In France, Random Bazar now wants, in turn, to shine a spotlight on this burgeoning scene through a festival. “We want to highlight this independent scene and support it with two calls for projects. We want to present previously unseen installations,” explains Antoine Herren, co-founder of Random Bazar. From 13 February to 7 March, around ten setups will be presented at Le Shadok in Strasbourg, among them L’allumeur de réverbère, in which a player, alone on an island, must build bridges using real pieces of wood. Ultimately, for Antoine Herren, the ambition is to show “the diversity and creativity of alternative controllers”.

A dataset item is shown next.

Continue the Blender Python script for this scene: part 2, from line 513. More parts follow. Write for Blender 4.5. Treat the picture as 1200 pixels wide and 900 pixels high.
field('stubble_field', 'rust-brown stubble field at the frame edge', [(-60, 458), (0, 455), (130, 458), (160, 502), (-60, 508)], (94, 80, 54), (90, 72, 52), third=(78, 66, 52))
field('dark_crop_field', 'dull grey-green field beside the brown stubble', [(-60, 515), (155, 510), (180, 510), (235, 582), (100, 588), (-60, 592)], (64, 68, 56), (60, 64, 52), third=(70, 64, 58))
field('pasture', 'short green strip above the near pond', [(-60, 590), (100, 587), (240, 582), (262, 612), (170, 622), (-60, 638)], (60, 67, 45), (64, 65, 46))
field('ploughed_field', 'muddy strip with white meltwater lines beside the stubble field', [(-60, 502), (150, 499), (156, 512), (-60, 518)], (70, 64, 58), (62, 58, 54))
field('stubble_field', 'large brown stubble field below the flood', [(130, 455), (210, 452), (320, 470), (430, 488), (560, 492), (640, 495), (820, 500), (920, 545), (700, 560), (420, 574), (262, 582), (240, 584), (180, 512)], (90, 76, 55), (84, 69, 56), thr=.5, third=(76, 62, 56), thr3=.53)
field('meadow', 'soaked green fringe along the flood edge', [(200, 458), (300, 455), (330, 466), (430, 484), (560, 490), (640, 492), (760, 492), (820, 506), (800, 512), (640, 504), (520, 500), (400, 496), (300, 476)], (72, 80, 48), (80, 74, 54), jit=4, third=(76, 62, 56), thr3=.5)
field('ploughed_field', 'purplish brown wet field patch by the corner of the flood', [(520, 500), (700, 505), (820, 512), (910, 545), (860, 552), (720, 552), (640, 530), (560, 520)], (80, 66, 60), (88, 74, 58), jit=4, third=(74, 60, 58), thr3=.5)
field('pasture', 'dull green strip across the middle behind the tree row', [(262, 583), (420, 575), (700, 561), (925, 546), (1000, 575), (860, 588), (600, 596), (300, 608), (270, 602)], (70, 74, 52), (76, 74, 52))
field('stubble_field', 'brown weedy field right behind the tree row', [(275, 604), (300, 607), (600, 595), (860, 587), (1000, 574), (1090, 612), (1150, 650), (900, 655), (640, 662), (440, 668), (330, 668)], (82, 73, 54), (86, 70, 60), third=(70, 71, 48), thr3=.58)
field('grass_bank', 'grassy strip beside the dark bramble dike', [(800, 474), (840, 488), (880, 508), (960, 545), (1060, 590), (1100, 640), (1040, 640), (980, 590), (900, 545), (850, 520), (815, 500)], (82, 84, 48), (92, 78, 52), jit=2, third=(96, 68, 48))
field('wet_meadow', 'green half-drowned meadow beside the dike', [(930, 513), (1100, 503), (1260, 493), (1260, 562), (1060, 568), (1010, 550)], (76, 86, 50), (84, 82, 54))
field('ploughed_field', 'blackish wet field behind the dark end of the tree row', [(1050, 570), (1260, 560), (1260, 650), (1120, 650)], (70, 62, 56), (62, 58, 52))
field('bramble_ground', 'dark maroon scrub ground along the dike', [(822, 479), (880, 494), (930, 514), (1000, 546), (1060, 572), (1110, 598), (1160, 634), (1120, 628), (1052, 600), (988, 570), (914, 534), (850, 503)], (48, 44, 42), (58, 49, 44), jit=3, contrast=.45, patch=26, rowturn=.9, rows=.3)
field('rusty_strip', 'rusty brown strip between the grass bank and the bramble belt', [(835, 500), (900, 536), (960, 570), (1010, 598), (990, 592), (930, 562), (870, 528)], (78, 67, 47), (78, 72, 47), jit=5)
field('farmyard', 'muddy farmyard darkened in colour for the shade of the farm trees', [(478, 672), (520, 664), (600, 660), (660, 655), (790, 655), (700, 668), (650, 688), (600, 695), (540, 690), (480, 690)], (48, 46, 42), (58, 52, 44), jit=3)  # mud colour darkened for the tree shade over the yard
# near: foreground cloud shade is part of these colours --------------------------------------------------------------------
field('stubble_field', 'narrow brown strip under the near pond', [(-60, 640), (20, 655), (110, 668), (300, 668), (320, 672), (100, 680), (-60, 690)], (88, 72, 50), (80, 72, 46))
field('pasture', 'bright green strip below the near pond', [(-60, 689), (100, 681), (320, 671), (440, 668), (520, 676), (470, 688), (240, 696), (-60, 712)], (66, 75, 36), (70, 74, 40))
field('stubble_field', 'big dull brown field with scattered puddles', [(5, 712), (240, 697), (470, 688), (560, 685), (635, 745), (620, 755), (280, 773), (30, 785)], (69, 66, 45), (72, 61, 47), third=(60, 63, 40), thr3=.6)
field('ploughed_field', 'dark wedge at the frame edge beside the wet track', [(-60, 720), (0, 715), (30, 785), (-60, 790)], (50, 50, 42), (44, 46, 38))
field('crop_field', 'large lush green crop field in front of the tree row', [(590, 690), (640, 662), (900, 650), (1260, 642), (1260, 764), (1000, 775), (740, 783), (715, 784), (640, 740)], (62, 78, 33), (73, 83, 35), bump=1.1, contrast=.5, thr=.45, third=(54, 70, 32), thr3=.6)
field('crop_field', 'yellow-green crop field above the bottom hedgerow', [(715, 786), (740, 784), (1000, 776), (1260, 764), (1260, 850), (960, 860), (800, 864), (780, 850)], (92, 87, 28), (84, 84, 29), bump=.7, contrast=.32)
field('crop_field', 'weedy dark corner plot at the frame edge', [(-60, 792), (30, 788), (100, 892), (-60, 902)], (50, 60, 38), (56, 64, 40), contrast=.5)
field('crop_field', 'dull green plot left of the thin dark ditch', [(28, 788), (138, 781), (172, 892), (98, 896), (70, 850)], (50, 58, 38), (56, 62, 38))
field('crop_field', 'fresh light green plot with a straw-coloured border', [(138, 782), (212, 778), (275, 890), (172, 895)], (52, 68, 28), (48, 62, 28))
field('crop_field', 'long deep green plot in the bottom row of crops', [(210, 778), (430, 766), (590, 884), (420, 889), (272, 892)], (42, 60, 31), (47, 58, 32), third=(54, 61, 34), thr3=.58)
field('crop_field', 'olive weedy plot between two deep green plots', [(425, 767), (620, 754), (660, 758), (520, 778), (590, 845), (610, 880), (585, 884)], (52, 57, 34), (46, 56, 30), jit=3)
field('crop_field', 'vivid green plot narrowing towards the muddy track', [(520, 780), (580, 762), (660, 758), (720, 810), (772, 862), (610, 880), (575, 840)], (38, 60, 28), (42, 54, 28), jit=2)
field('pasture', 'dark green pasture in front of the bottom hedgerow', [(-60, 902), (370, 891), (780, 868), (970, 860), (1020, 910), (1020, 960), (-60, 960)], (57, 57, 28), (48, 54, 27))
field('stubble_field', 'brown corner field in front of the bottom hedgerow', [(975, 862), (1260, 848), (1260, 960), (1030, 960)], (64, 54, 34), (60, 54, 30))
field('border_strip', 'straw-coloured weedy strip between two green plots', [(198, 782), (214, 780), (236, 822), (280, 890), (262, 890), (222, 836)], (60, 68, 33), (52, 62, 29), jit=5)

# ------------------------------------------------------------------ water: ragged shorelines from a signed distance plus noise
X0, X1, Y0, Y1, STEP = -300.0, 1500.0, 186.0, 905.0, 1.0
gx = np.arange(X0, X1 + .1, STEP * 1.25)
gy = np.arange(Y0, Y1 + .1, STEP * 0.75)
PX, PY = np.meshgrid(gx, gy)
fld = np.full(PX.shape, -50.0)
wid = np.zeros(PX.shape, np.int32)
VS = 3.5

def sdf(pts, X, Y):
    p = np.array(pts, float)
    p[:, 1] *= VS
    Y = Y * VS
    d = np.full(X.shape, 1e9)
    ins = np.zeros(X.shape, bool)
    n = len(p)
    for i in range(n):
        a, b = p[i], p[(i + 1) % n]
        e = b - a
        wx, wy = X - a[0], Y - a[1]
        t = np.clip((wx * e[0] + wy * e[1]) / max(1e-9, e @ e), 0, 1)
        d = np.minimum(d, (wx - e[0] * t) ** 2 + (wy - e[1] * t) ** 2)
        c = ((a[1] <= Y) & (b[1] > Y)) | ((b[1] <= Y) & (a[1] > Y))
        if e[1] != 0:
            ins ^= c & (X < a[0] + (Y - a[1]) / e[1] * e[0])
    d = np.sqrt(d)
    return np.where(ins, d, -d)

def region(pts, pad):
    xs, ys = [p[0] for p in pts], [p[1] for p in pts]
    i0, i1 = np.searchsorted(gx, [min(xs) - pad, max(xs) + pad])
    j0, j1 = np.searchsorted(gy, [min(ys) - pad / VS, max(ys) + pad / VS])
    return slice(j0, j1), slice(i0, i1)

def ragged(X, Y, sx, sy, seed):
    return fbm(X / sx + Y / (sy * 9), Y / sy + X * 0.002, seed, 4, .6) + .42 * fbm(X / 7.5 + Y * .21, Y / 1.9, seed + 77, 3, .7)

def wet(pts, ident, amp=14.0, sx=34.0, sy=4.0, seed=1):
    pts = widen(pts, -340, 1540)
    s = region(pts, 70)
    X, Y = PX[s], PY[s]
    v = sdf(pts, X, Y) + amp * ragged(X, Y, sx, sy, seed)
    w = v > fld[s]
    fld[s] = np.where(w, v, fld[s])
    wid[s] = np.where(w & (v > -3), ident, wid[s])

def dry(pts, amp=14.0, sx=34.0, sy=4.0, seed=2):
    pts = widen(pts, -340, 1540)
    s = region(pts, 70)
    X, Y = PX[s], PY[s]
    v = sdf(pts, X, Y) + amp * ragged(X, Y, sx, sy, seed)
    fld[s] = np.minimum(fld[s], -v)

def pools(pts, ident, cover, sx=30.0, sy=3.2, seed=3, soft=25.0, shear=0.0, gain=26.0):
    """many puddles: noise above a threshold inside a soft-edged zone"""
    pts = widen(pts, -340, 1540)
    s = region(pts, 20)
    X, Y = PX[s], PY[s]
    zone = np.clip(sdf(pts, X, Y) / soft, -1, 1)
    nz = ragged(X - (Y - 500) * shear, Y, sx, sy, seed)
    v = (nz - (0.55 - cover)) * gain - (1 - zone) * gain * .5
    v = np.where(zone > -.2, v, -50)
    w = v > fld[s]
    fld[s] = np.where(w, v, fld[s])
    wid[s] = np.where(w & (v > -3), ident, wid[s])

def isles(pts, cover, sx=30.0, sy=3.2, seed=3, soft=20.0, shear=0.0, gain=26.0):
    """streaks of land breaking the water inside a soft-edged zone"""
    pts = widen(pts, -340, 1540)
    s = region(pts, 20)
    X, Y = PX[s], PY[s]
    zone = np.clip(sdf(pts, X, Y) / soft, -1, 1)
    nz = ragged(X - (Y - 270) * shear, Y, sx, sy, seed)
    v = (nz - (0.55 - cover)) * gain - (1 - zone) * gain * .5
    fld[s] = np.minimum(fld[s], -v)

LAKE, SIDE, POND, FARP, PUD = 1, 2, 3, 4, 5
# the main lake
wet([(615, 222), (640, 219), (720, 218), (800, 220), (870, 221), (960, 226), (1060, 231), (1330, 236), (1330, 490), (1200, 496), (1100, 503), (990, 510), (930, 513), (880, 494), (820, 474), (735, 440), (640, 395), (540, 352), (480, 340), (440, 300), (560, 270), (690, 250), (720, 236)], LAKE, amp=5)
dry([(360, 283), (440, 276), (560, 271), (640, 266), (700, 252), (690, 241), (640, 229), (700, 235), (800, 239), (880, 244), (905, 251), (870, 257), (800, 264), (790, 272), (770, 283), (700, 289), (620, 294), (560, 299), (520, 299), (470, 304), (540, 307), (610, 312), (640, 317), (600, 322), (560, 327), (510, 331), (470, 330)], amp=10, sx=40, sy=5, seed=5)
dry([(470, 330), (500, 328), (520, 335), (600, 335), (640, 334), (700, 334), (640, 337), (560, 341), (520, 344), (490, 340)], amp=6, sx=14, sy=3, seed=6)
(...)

We are therefore dealing with a very real artistic movement—but one whose name remains somewhat fluid. The term alternative controller first and foremost serves to bring together a diverse range of game-based devices under a single banner, to make them easier to discuss and more visible. “We’d like this to become a genuine artistic movement. Its added value is its hybrid nature, which can find a place in different creative fields,” says Henri Morawski of Random Bazar. Some prefer other terms: hardware games, or playful installation, as Émilie Breslavetz does. “I distinguish alternative controllers without a screen, which are closer to digital art installations,” she explains. The artist, who has collaborated with the collective Néon Minuit on Miroir Arcade, a multiplayer installation controlled by a set of controllers (potentiometers, switches), adds: “Miroir Arcade is not a game: there is no game design; in fact, there is an erasure of game design. It is an interactive and playful installation.”
The concept of alternative controller, moreover, is not limited to the artistic sphere. The gaming industry itself has also experimented with forms of atypical controllers for several decades. “We’ve had some pretty surprising controllers: steering wheels, skis, devices where the game spills over into physical space, like dance games,” recalls Olivier Mauco. “Then came the era of the disappearing controller, with Kinect. Strictly speaking, the smartphone in Pokémon Go could be considered an alternative controller in the history of game interfaces.”
In the end, beyond labels—whether art history chooses to retain them or not—these alternative controllers seem to embody the profound influence of video games on contemporary creation. They extend its playful spirit, bear witness to an aesthetic of détournement that runs through part of today’s digital arts, and signal the gradual arrival of gaming in cultural institutions. And if they help draw audiences into cultural venues, that is, ultimately, what matters most.